(Scripts that build scenes)
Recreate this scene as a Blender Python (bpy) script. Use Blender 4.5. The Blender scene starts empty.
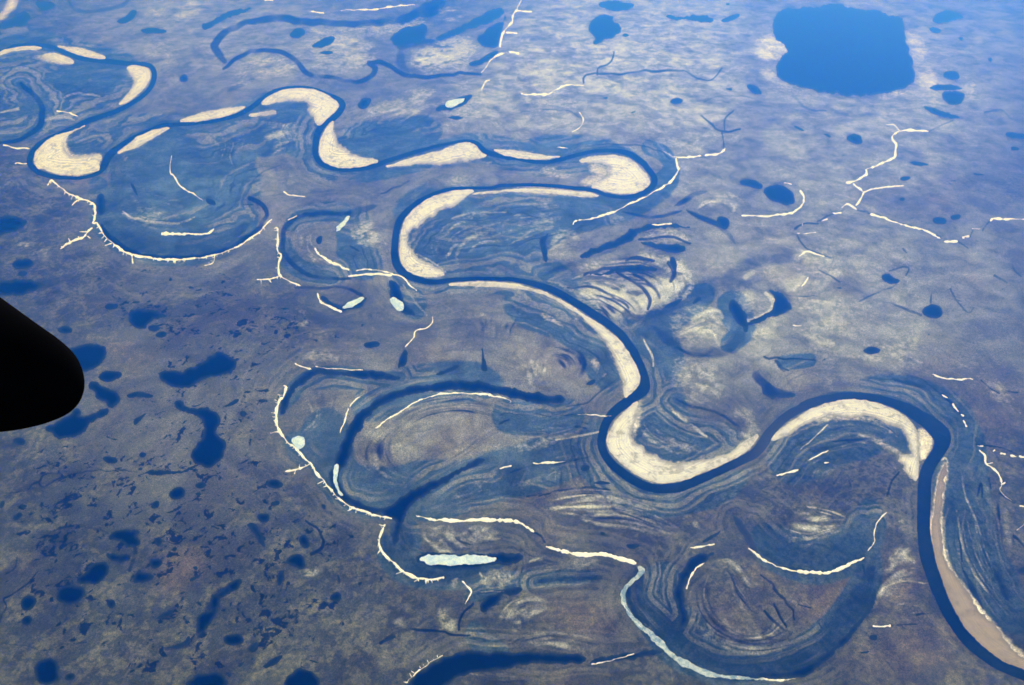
import bpy, math, random
import numpy as np
random.seed(7); rng = np.random.default_rng(7)
R = math.radians
scene = bpy.context.scene
col = scene.collection

# ---------------------------------------------------------------- survey data
# every outline was read off enlarged map sheets: "cr" picks the sheet (column,row),
# then x,y[,w] follow in sheet units; SHEET turns them into bearings that are cast on the ground.
ORX = (0, 250, 500, 764); ORY = (0, 165, 340, 510); K = 3.915

RIVER = ("00 -40,214,18 0,205,18 60,180,18 120,177,18 175,178,18 205,184,18 260,207,20 330,228,22 420,238,20 500,247,16 560,250,16 592,262,18 604,290,20 595,330,20 560,373,18 500,412,18 430,443,18 350,470,20 290,500,20 220,528,20 160,562,22 125,600,24 118,640,24 145,668,24 "
 "01 150,27,22 210,45,18 300,50,14 365,40,16 00 402,655,26 425,612,28 470,573,22 530,535,18 600,503,16 640,490,16 720,485,15 800,478,13 880,464,15 940,445,18 990,415,20 10 38,395,20 90,358,14 160,340,10 240,345,12 310,370,14 350,392,24 362,412,24 345,442,24 310,472,26 275,502,26 259,550,24 256,600,22 275,635,20 320,658,18 400,664,15 460,655,18 530,632,18 600,609,16 680,585,14 760,565,12 840,551,12 890,562,16 920,592,22 960,604,18 1010,618,16 "
 "20 60,619,15 130,632,16 200,632,16 280,612,16 360,593,15 440,588,16 500,598,20 545,625,22 575,655,22 597,683,22 21 603,48,24 600,78,24 570,103,22 535,118,18 480,125,14 420,117,14 370,99,14 290,89,14 200,81,14 100,77,12 0,80,12 11 950,88,12 880,91,12 800,92,14 730,110,18 660,145,22 610,185,24 582,225,26 568,290,28 566,350,30 578,395,32 612,428,32 660,448,28 720,457,22 800,449,18 900,444,15 1000,446,15 "
 "21 60,449,18 150,468,22 230,500,26 290,535,28 350,572,30 410,612,32 460,650,34 22 482,-10,38 520,45,36 548,95,32 566,145,34 564,185,48 535,213,46 492,245,42 450,277,40 418,320,36 400,375,34 400,420,34 422,465,34 470,512,34 530,552,34 590,576,34 660,580,36 720,569,36 800,537,34 880,502,32 950,468,34 1005,435,40 32 10,380,44 32,350,40 75,308,38 140,266,36 220,236,32 300,221,30 370,218,28 450,230,30 530,255,38 600,292,52 660,335,72 695,375,76 695,410,66 675,450,56 648,490,54 632,540,52 628,600,54 626,680,54 "
 "33 625,60,54 632,140,52 648,205,54 672,275,58 702,345,60 738,415,62 785,485,58 835,538,52 885,580,48 945,615,44 1005,640,44 1060,662,44 1160,690,44")

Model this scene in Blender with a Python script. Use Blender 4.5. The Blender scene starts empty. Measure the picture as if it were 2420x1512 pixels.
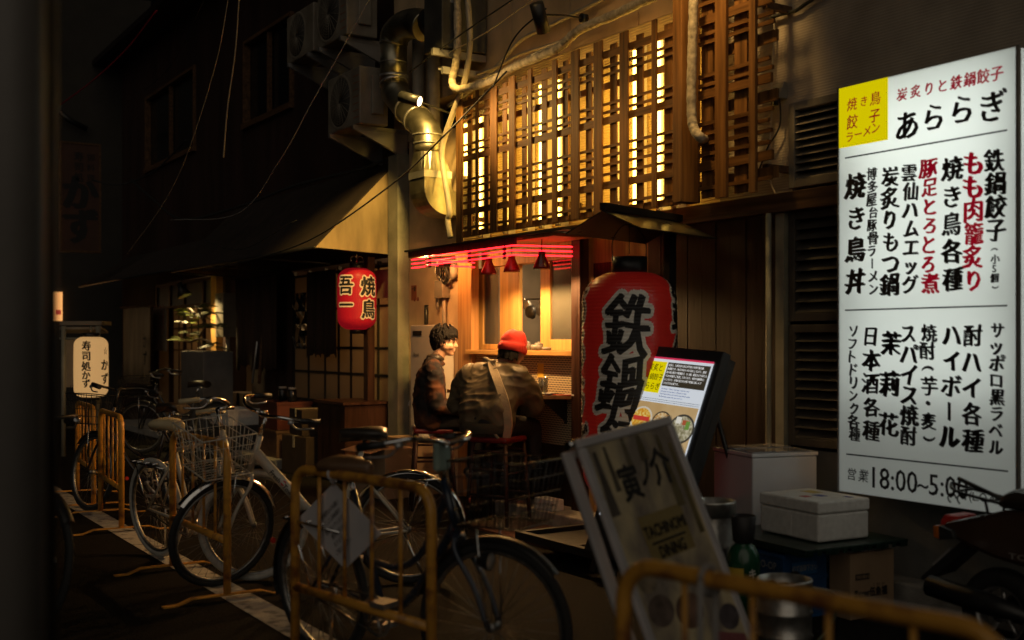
import bpy, bmesh, math, random
from mathutils import Vector as V, Matrix as M, noise
random.seed(7)
S = bpy.context.scene
COL = S.collection
R = math.radians

# ------------------------------------------------------------------ camera
# Street runs along +Y, the row of shop fronts stands at X = 5.3, camera at the kerb opposite.
cam = bpy.data.cameras.new('camera')
camo = bpy.data.objects.new('camera', cam); COL.objects.link(camo)
camo.location = (0, 0, 1.45)
camo.rotation_euler = (R(90), 0, R(-32.46))
cam.lens = 40; cam.sensor_width = 36
cam.shift_y = 49/2419
cam.clip_start = .05; cam.clip_end = 600
cam.dof.use_dof = True; cam.dof.focus_distance = 8.9; cam.dof.aperture_fstop = 1.6
S.camera = camo

# ------------------------------------------------------------------ world, exposure
w = bpy.data.worlds.new('World'); S.world = w; w.use_nodes = True
nt = w.node_tree; nt.nodes.clear()
sky = nt.nodes.new('ShaderNodeTexSky'); sky.sky_type = 'NISHITA'; sky.sun_disc = False
sky.sun_elevation = R(-3.0); sky.sun_rotation = R(200)
hs = nt.nodes.new('ShaderNodeHueSaturation'); hs.inputs['Saturation'].default_value = .25
bg = nt.nodes.new('ShaderNodeBackground'); bg.inputs['Strength'].default_value = .008
out = nt.nodes.new('ShaderNodeOutputWorld')
nt.links.new(sky.outputs[0], hs.inputs['Color']); nt.links.new(hs.outputs[0], bg.inputs[0]); nt.links.new(bg.outputs[0], out.inputs[0])
sl = bpy.data.lights.new('sun', 'SUN'); sl.energy = .26; sl.angle = R(70); sl.color = (1,.86,.68)
so_ = bpy.data.objects.new('sun', sl); COL.objects.link(so_); so_.rotation_euler = V((.50,.66,-.48)).to_track_quat('-Z','Y').to_euler()
S.view_settings.view_transform = 'Standard'; S.view_settings.look = 'None'
S.view_settings.exposure = 0; S.view_settings.gamma = 1
S.cycles.use_denoising = True
S.cycles.max_bounces = 8; S.cycles.diffuse_bounces = 4; S.cycles.transparent_max_bounces = 12
S.cycles.sample_clamp_indirect = 4
S.cycles.caustics_reflective = False; S.cycles.caustics_refractive = False

# ------------------------------------------------------------------ helpers
CX, CY, F = 1209.5, 805.0, 2688.0
SN, CS = math.sin(R(32.46)), math.cos(R(32.46))
FW, RT = V((SN, CS, 0)), V((CS, -SN, 0))
def ray(px, py): dx = px-CX; return V((SN*F+CS*dx, CS*F-SN*dx, CY-py))
def at(px, py, X): r = ray(px, py); return V((0,0,1.45))+r*(X/r.x)
def aty(px, py, Y): r = ray(px, py); return V((0,0,1.45))+r*(Y/r.y)
def gd(px, py, z=0): r = ray(px, py); return V((0,0,1.45))+r*((z-1.45)/r.z)
def dep(px, py, d): r = ray(px, py); return V((0,0,1.45))+r*(d/F)

WM = {}   # world matrix of every thing and part
def thing(name, label, cat, loc=(0,0,0), rotz=0, group=None):
    o = bpy.data.objects.new(name, None); COL.objects.link(o)
    o.empty_display_size = .1
    o.location = loc; o.rotation_euler = (0,0,rotz)
    WM[o.name] = M.Translation(V(loc)) @ M.Rotation(rotz, 4, 'Z')
    return tag(o, label, cat, group)
def tag(o, label, cat, group=None):
    o['label'] = label; o['category'] = cat
    if group: o['group'] = group
    return o
def copy_tree(o, parent=None):
    c = o.copy(); COL.objects.link(c)
    if parent: c.parent = parent
    for ch in list(o.children): copy_tree(ch, c)
    return c

GL = {}
def glyph(s, off):
    k = (s, round(off,3))
    if k not in GL:
        c = bpy.data.curves.new('t', 'FONT'); c.body = s; c.size = 1; c.offset = off; c.resolution_u = 2
        o = bpy.data.objects.new('t', c); COL.objects.link(o)
        dg = bpy.context.evaluated_depsgraph_get(); dg.update()
        m = o.evaluated_get(dg).to_mesh()
        vs = [(v.co.x, v.co.y) for v in m.vertices]; fs = [tuple(p.vertices) for p in m.polygons]
        bpy.data.objects.remove(o); bpy.data.curves.remove(c)
        GL[k] = (vs, fs)
    return GL[k]

class B:
    def __init__(s): s.b = bmesh.new(); s.mi = 0
    def face(s, vs, sm=False):
        try: f = s.b.faces.new(vs)
        except ValueError: return None
        f.material_index = s.mi; f.smooth = sm; return f
    def poly(s, pts): return s.face([s.b.verts.new(V(p)) for p in pts])
    def mesh(s, pts, faces, sm=False):
        vs = [s.b.verts.new(V(p)) for p in pts]
        for f in faces: s.face([vs[i] for i in f], sm)
        return s
    def hexa(s, p):   # 8 points: bottom 4 then top 4
        return s.mesh(p, [(3,2,1,0),(4,5,6,7),(0,1,5,4),(1,2,6,5),(2,3,7,6),(3,0,4,7)])
    def box(s, x0, x1, y0, y1, z0, z1):
        return s.hexa([(x0,y0,z0),(x1,y0,z0),(x1,y1,z0),(x0,y1,z0),(x0,y0,z1),(x1,y0,z1),(x1,y1,z1),(x0,y1,z1)])
    def obox(s, o, a, b, c):   # origin corner and three edge vectors
        o, a, b, c = V(o), V(a), V(b), V(c)
        if a.cross(b).dot(c) < 0: a, b = b, a
        return s.hexa([o, o+a, o+a+b, o+b, o+c, o+a+c, o+a+b+c, o+b+c])
    def cbox(s, c, size, mat=None):
        h = V(size)/2; m = mat or M.Identity(3)
        p = [V((i*h.x, j*h.y, k*h.z)) for k in (-1,1) for i,j in ((-1,-1),(1,-1),(1,1),(-1,1))]
        return s.hexa([V(c)+m@q for q in p])
    def prism(s, pts, ext):
        ext = V(ext); pts = [V(p) for p in pts]
        n = V((0,0,0))
        for i in range(1, len(pts)-1): n += (pts[i]-pts[0]).cross(pts[i+1]-pts[0])
        if n.dot(ext) > 0: pts = pts[::-1]
        n = len(pts); vs = [s.b.verts.new(p) for p in pts]; ws = [s.b.verts.new(p+ext) for p in pts]
        s.face(vs); s.face(ws[::-1])
        for i in range(n): s.face([vs[(i+1)%n], vs[i], ws[i], ws[(i+1)%n]])
        return s
    def tube(s, pts, r, n=8, closed=False, sm=True, sy=1.0):
        pts = [V(p) for p in pts]; k = len(pts)
        rs = r if isinstance(r, (list, tuple)) else [r]*k
        rings = []; u = None
        for i, p in enumerate(pts):
            if closed: t = pts[(i+1)%k]-pts[i-1]
            else: t = pts[min(i+1,k-1)]-pts[max(i-1,0)]
            t = t.normalized() if t.length > 1e-9 else V((0,0,1))
            if u is None: u = t.orthogonal().normalized()
            else:
                u = u-t*u.dot(t); u = u.normalized() if u.length > 1e-6 else t.orthogonal().normalized()
            v = t.cross(u)
            rings.append([s.b.verts.new(p+(u*math.cos(a)+v*math.sin(a)*sy)*rs[i]) for a in (2*math.pi*j/n for j in range(n))])
        for i in range(k if closed else k-1):
            A, C = rings[i], rings[(i+1)%k]
            for j in range(n): s.face([A[j], A[(j+1)%n], C[(j+1)%n], C[j]], sm)
        if not closed: s.face(rings[0][::-1]); s.face(rings[-1])
        return s
    def cyl(s, a, b, r, r2=None, n=16): return s.tube([a, b], [r, r if r2 is None else r2], n)
    def lathe(s, prof, c=(0,0,0), n=32, ax=None, a0=0, a1=2*math.pi, caps=True):
        # prof: list of (radius, height); ax: 3x3 matrix for the axis
        m = ax or M.Identity(3); c = V(c); full = abs(a1-a0-2*math.pi) < 1e-6
        k = n if full else n+1
        rings = [[s.b.verts.new(c+m@V((r*math.cos(a), r*math.sin(a), z))) for a in (a0+(a1-a0)*j/n for j in range(k))] for r, z in prof]
        for A, C in zip(rings, rings[1:]):
            for j in range(k if full else k-1): s.face([A[j], A[(j+1)%k], C[(j+1)%k], C[j]], True)
        if caps and full:
            if prof[0][0] > 1e-5: s.face(rings[0][::-1])
            if prof[-1][0] > 1e-5: s.face(rings[-1])
        return s
    def ball(s, c, r, n=16, m=8, mat=None):
        r = V(r) if isinstance(r, (tuple, list, V)) else V((r,r,r)); mt = mat or M.Identity(3)
        rings = []
        for i in range(1, m):
            th = math.pi*i/m
            rings.append([s.b.verts.new(V(c)+mt@V((r.x*math.sin(th)*math.cos(a), r.y*math.sin(th)*math.sin(a), -r.z*math.cos(th)))) for a in (2*math.pi*j/n for j in range(n))])
        lo = s.b.verts.new(V(c)+mt@V((0,0,-r.z))); hi = s.b.verts.new(V(c)+mt@V((0,0,r.z)))
        for A, C in zip(rings, rings[1:]):
            for j in range(n): s.face([A[j], A[(j+1)%n], C[(j+1)%n], C[j]], True)
        for j in range(n):
            s.face([lo, rings[0][(j+1)%n], rings[0][j]], True); s.face([hi, rings[-1][j], rings[-1][(j+1)%n]], True)
        return s
    def text(s, t, c, x, y, size, off=.0, sx=1.0, brush=0.0, eps=.0015, center=True, shear=0, wob=0, ph0=None):
        # glyphs of string t as flat lettering, centred on c, along unit x / up y
        x, y = V(x).normalized(), V(y).normalized(); n = x.cross(y)
        vs, fs = glyph(t, 0)
        wgt = max(off, 0)
        if not vs: return s
        x0, x1 = min(v[0] for v in vs), max(v[0] for v in vs)
        cx = (x0+x1)/2 if center else x0
        cy = .38
        sh = [(0,0)] if not (brush or wgt) else [(-brush-wgt, brush*.5), (0,wgt), (0,-wgt), (brush+wgt, -brush*.5)]
        for i, (dx, dy) in enumerate(sh):
            ph = (ph0 if ph0 is not None else random.uniform(0,6)) if wob and i == 0 else (ph if i else 0)
            P = [V(c)+x*((a-cx+dx+shear*(b-cy)+wob*math.sin(7*b+ph))*size*sx)+y*((b-cy+dy+wob*math.sin(6*a+ph*1.7)+wob*.6*math.sin(13*a+ph))*size)+n*(eps+i*.0002) for a, b in vs]
            s.mesh(P, fs)
        return s
    def slice(s, nrm, vals):
        for d in vals:
            g = s.b.verts[:]+s.b.edges[:]+s.b.faces[:]
            bmesh.ops.bisect_plane(s.b, geom=g, plane_co=V(nrm)*d, plane_no=V(nrm), dist=1e-6)
        return s
    def warp(s, f):
        for v in s.b.verts: v.co = f(v.co)
        return s
    def done(s, name, mat, parent=None, bevel=0, sub=0, label=None, kind=None, recalc=False, smooth=False):
        if recalc: bmesh.ops.recalc_face_normals(s.b, faces=s.b.faces)
        if smooth:
            for f in s.b.faces: f.smooth = True
        me = bpy.data.meshes.new(name); s.b.to_mesh(me); s.b.free()
        o = bpy.data.objects.new(name, me); COL.objects.link(o)
        for m in (mat if isinstance(mat, (list, tuple)) else [mat]): me.materials.append(m)
        if parent is not None:
            W = WM[parent.name]; me.transform(W.inverted()); o.parent = parent; WM[o.name] = W
        else: WM[o.name] = M.Identity(4)
        if bevel:
            b = o.modifiers.new('bevel', 'BEVEL'); b.width = bevel; b.segments = 2; b.limit_method = 'ANGLE'; b.angle_limit = R(40)
        if sub:
            b = o.modifiers.new('sub', 'SUBSURF'); b.levels = sub; b.render_levels = sub
        if label: o['label'] = label
        if kind: o['kind'] = kind
        return o

def arc(c, r, a0, a1, n, ux, uy): return [V(c)+V(ux)*r*math.cos(a)+V(uy)*r*math.sin(a) for a in (a0+(a1-a0)*i/n for i in range(n+1))]
def curve(pts, n=8):   # Catmull-Rom through points
    P = [V(p) for p in pts]; P = [P[0]*2-P[1]]+P+[P[-1]*2-P[-2]]; o = []
    for i in range(1, len(P)-2):
        a, b, c, d = P[i-1:i+3]
        for j in range(n):
            t = j/n; o.append(.5*((2*b)+(c-a)*t+(2*a-5*b+4*c-d)*t*t+(3*b-a-3*c+d)*t**3))
    return o+[P[-2]]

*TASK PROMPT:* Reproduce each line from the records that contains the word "Python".

*WRITTEN SOLUTION:*
Recreate this scene as a Blender Python (bpy) script. Use Blender 4.5. The Blender scene starts empty.
Model this scene in Blender with a Python script. Use Blender 4.5. The Blender scene starts empty. Measure the picture as if it were 2420x1512 pixels.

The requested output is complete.